The children had already recreated the Siege of Troy, the tale of Cuchulainn and a staggering episode of The Simpsons entitled, ‘Earthquake in Springfield’ using the Lego Robotics Invention Kit when a trip to the Butler Gallery earlier this year to take part in animation workshops for school children acted as the catalyst for their latest project, ‘Don Quixote: Impossible Dreamers’.

“Louise Allen, the education officer with the Butler Gallery organised ‘Freeform’ which took some of the works in the gallery and allowed the children to work on the images using animation software,” says Tommy. “There was an etching of Don Quixote on the wall of the Butler Gallery depicting the scene where Don Quixote and Sancho Panza tickle the feet in the forest,” says Tommy, before going on to explain that in order to determine whether the feet dangling form the trees in the forest were the feet of thieves who had been hanged for their crimes or the feet of hiding thieves, the book’s heroes decide to tickle them and see. “Later in the year, we were trying to come up with an idea for a project to enter for the Rolls Royce Science Prize and one of the children remembered the Don Quixote sketch. So we read a few chapters of the book, watched a few film and musical versions of it and chose the episode where Don Quixote and Sancho Panza attack the windmills.”

This choice led to days of researching the design and workings of different windmills and studying the Spanish landscape through which Don Quixote and Sancho Panza would have travelled. For those who are unfamiliar with the tale of Don Quixote, it tells the story of country gentleman, Alonso Quixano from La Mancha who, through reading one-too-many stories about chivalrous knights, imagines himself to be one, renames himself Don Quixote and convinces his squire Sancho Panza to join him as he sets out in search of adventure. Along the way, he also becomes convinced that windmills are giants and must be slain.

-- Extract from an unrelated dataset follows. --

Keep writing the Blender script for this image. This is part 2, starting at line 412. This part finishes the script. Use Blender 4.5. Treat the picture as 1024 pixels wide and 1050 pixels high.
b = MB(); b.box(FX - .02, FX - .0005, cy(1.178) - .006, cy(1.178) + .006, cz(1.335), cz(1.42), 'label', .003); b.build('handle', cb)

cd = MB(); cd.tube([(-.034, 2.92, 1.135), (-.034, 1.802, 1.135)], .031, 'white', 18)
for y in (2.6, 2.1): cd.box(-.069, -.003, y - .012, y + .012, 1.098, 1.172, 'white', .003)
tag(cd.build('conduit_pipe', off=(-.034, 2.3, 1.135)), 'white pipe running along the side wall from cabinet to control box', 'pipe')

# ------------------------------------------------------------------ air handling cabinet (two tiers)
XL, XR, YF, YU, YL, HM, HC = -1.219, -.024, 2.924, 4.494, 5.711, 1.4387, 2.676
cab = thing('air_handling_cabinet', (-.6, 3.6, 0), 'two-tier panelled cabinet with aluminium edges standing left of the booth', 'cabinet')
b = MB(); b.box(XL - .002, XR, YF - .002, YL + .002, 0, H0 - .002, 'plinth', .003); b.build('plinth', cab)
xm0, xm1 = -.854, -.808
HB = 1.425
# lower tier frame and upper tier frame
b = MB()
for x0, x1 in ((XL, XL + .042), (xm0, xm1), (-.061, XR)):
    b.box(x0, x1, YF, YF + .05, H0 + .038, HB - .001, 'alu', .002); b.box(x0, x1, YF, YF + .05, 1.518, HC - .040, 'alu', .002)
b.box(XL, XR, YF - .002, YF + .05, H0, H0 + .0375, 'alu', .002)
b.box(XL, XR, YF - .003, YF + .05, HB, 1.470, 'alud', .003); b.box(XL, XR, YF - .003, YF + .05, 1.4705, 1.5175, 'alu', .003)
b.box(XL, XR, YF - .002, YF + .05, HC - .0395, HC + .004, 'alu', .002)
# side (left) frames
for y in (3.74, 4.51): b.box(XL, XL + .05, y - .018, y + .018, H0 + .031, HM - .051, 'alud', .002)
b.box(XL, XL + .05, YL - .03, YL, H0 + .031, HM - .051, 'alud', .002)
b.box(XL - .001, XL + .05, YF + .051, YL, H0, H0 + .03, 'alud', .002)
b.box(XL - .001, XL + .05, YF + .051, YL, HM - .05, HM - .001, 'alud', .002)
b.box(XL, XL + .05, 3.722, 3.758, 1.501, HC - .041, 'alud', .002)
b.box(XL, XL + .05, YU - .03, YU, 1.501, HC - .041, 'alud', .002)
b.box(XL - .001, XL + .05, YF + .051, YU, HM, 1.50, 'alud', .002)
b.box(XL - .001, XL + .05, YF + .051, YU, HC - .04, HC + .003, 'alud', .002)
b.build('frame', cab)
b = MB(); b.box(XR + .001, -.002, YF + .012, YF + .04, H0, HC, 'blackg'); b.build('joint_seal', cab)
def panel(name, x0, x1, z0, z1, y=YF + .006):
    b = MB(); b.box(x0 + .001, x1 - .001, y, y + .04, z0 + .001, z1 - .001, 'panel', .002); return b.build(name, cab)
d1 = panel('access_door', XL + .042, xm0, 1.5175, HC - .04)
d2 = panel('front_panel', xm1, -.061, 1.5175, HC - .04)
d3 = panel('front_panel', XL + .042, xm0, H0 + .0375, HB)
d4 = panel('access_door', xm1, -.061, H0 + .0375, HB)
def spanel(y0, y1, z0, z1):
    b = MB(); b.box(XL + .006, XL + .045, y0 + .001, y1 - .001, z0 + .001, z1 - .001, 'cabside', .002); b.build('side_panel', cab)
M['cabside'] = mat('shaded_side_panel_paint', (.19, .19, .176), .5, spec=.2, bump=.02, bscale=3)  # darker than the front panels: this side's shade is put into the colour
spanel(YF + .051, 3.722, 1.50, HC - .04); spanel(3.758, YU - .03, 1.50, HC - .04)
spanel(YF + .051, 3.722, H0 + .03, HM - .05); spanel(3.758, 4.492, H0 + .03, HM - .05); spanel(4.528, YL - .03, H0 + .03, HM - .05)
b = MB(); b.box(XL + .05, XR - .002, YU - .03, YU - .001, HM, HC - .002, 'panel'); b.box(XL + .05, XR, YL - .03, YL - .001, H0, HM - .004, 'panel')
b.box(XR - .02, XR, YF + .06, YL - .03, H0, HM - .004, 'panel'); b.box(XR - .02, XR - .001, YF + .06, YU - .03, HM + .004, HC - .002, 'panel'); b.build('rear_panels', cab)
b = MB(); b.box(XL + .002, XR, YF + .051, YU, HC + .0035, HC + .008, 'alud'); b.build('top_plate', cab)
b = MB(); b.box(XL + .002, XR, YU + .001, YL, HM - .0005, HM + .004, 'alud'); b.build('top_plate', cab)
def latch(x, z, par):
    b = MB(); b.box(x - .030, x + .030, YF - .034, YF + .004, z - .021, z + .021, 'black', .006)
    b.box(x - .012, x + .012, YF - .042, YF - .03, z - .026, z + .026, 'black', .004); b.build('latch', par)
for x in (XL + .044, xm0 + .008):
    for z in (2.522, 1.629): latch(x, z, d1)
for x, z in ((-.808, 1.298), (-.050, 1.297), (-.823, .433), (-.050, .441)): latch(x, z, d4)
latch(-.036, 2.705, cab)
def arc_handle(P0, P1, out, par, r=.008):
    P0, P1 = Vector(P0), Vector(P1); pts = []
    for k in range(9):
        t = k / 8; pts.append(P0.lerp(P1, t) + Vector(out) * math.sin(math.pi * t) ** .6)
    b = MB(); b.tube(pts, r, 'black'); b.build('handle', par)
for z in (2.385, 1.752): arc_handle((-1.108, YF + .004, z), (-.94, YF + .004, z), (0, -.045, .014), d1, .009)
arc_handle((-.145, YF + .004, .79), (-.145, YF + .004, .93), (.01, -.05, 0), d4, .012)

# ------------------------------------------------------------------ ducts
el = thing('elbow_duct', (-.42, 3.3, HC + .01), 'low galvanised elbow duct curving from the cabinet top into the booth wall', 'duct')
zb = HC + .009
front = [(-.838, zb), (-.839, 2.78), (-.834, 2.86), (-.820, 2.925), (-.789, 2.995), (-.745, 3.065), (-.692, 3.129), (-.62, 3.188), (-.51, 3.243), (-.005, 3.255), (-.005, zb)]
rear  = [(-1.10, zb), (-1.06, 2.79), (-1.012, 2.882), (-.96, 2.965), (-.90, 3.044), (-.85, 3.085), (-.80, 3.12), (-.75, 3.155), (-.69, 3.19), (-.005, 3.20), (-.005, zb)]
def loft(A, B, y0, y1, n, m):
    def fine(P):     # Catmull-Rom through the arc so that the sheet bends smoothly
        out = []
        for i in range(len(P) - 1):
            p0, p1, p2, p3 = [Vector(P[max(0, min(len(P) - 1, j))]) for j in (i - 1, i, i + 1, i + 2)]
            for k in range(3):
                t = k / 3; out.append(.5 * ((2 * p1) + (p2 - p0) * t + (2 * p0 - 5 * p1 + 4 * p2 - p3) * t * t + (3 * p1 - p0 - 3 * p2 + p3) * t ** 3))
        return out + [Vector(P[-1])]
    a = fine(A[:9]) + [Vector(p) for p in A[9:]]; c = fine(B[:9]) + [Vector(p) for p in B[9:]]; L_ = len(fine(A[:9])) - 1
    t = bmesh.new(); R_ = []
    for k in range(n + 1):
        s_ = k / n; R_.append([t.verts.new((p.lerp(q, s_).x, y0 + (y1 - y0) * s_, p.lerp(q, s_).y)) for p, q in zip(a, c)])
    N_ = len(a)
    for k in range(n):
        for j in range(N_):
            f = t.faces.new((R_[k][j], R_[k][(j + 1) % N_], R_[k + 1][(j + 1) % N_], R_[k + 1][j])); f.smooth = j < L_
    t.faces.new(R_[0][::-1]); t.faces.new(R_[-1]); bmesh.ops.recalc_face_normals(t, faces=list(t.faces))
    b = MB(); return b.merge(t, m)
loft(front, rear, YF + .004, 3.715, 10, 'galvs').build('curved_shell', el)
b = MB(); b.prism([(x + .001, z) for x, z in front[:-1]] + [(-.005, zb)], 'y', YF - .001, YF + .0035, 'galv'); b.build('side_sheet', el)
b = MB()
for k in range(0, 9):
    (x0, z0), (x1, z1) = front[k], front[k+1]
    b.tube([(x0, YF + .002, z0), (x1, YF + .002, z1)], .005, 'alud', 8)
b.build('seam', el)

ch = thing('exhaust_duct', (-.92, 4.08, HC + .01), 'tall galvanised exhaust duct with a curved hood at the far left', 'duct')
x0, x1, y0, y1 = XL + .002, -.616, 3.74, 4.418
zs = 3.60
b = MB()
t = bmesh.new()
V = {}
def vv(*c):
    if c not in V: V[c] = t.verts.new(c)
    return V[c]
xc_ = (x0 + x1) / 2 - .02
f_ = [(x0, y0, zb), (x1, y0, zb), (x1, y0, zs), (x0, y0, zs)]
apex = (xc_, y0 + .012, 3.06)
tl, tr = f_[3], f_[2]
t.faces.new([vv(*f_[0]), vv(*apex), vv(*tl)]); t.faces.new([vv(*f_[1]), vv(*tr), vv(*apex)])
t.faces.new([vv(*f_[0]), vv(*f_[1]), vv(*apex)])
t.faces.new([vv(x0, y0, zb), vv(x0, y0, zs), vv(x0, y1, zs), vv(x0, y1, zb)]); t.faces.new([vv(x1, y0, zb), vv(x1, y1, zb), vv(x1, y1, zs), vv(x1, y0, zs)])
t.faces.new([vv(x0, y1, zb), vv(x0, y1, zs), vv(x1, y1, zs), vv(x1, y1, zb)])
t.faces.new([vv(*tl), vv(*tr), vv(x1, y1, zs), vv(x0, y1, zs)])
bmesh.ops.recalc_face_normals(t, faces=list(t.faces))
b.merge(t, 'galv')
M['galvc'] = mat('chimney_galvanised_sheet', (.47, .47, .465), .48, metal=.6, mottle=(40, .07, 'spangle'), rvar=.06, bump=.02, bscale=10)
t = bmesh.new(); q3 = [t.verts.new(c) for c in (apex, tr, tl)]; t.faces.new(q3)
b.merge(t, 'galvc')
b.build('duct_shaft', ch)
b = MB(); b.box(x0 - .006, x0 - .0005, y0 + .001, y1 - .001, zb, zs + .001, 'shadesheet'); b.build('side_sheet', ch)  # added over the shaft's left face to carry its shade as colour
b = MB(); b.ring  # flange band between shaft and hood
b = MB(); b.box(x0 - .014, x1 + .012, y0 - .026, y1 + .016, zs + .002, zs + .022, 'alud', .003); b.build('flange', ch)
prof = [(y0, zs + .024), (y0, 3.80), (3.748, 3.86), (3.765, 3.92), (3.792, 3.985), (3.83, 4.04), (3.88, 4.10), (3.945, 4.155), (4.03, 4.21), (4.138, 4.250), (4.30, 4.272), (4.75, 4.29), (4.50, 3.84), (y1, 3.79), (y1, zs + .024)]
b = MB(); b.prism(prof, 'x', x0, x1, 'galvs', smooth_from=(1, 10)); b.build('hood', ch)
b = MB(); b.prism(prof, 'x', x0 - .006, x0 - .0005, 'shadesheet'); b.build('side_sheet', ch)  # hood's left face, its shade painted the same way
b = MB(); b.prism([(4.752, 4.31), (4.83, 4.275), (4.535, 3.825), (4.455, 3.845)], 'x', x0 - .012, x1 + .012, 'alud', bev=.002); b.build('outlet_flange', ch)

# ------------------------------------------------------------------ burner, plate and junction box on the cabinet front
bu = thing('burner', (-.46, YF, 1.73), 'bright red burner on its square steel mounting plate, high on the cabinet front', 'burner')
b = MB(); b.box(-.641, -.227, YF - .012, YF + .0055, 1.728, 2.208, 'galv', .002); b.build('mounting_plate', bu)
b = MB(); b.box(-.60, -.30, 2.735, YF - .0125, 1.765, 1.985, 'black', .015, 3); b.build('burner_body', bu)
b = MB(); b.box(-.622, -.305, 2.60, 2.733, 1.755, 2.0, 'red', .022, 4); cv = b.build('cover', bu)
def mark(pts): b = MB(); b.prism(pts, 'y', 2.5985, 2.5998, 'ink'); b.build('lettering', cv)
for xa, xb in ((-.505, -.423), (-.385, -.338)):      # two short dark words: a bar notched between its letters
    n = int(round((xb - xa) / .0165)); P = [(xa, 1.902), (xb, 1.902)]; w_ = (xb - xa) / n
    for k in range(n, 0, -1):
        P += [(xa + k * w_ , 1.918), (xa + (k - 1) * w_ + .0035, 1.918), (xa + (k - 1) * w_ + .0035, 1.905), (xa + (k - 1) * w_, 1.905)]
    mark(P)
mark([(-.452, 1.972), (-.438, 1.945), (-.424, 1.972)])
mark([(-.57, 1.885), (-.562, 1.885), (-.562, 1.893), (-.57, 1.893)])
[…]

On a table along one side of the bright, airy classroom, there is a Lego Don Quixote astride a Lego horse and next to him, a Lego Sancho Panza astride another Lego horse. The two men are on their way to a windmill at the top of a hill, through a painted Spanish landscape so real one can almost smell the Orange Blossom.

Tommy switches on a laptop and the final film as seen by the judges appears on a large screen at the top of the classroom. Don Quixote and Sancho Panza are approaching the working windmill. As the windmills’ sails turn in an anti-clockwise direction and Don Quixote gets nearer and nearer on his trusty horse, the out-of-sight pupils provide the soundtrack, building the atmosphere as they warn Don Quixote of the foolhardiness of his actions. Their warnings, of course, go unheeded and the deluded hero is lifted off his horse and onto the sail of the Lego windmill amidst the children’s screams.

“The children had to work out how much strength the gears would need to lift Don Quixote off his horse,” says Tommy. “They learned all about different types of gearing and how to co-ordinate his approach on the horse with the turning of the sails.”

The project became an all-school affair at one point with Mary Maher’s class of Junior and Senior Infants turning out model windmills of all shapes and sizes.

Having filmed the entire process in sections and submitted it for the Rolls Royce prize, all fingers were crossed tightly in Clontubrid as students and teachers waited to hear what the world-famous engine manufacturer would think of the results of their six months’ work.

“We knew they would pick the top 30 and award each of those £1,000,” says Tommy, who had ear-marked the prize-money – should they win it – for more equipment to continue with their projects. “We made it into the top 30 and we were delighted but then we heard we had been chosen as one of the 9 finalists. We couldn’t believe it. We came third overall and received £5,000 which all went on buying more equipment.”

“We had travelled to Skerries in Co Dublin to see the windmill on the coast there,” says Tommy, clicking the large screen again to start the film of the students’ visit to the Skerries windmill. As the children in the film take notes, the guide takes them through the process of turning grain into flour.

“The trip to the Skerries windmill and our involvement in the Green Schools Project sparked a great interest in how mills work and the children decided they wanted to construct a mill,” says Tommy, pointing out a mill made from Lego standing next to the Don Quixote set on the table. The mill, which is operated by Lego Robotics, is staffed by a group of the pupils calling themselves, ‘The Millers’. Those involved in the Don Quixote project were called ‘The Giant Killers’ and included pupils from last year’s 6th class and this year’s 5th and 6th classes.

Building the mill and studying wind and water power led the children on to wind turbines and a visit to Airtricity’s wind turbine plant in Wexford. In the film, the guide switches off the turbines and allows ten-year-old John Brennan from ‘The Millers’, to turn them back on again.

Following this trip, the pupils built their own Lego wind turbine and a new group was born; ‘The Generators’.

A ‘phone call from Dr Deirdre Butler at St Patrick’s Teacher Training College, alerted Tommy to the fact that Dr Kevin Marshall, Academic Programme Manager with Microsoft Ireland, had come across the Don Quixote project and wanted Tommy to enter it in the Microsoft Innovative Teacher of the Year Award.

“We entered films of the children making the mill and the wind turbine as well as the Don Quixote: Impossible Dreamers film,” says Tommy. “We also had to include a virtual classroom tour. Out of the 82 projects which were entered by schools from all over the world, 24 semi-finalists were chosen. There were three categories: Community, Collaboration and Content. We came first in the Content category.”

On October 26, Tommy flew to Helsinki where he received the Microsoft Worldwide Innovative Teacher of the Year Award. What will Clontubrid National School do next?